キャンセルの罪深さを感じさせられる1つ目のポイントは、当事者たちにとって雅叙園が特別な式場で、「ここでやりたい」と強く思っていたこと。

昭和、平成、令和と時代が変わった今もなお、「結婚式が人生における特別な日」というカップルがいることはいうまでもないでしょう。そこでクローズアップされるのが、雅叙園の歴史と格式、他にはない特別感と美しさ。

雅叙園のルーツは97年前の1928年に創業した純日本式の高級料亭「芝浦雅叙園」。1931年に移転して「目黒雅叙園」になり、“日本初の総合結婚式場”として多くの著名人を含む約23万組超が挙式をあげてきました。

館内には都の指定有形文化財でもある百段階段のほか、浮世絵をモチーフにした木彫り板や天井の扇絵など2500点もの美術品がズラリ。

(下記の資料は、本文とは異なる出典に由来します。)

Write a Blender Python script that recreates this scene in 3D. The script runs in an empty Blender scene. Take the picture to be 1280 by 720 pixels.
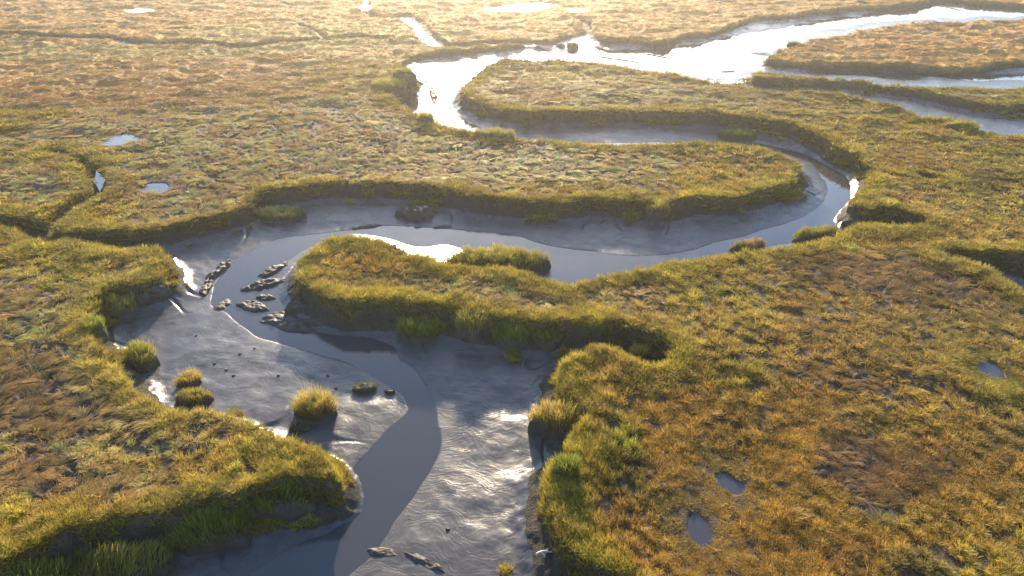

敷地内には四季折々の花々が咲き、美しい日本庭園や滝などもあり、都内にいながら自然を感じられることが魅力の1つでした。

 

雅叙園
東京都指定有形文化財に指定された「百段階段」は、同ホテルの見どころの1つ(画像:同ホテルの公式サイトより)

実際、当事者のインタビューを見ると「放心状態」「泣き崩れた」などのコメントもあり、他の式場ではなく「ここでやりたかった」という思いの強さがうかがえたのです。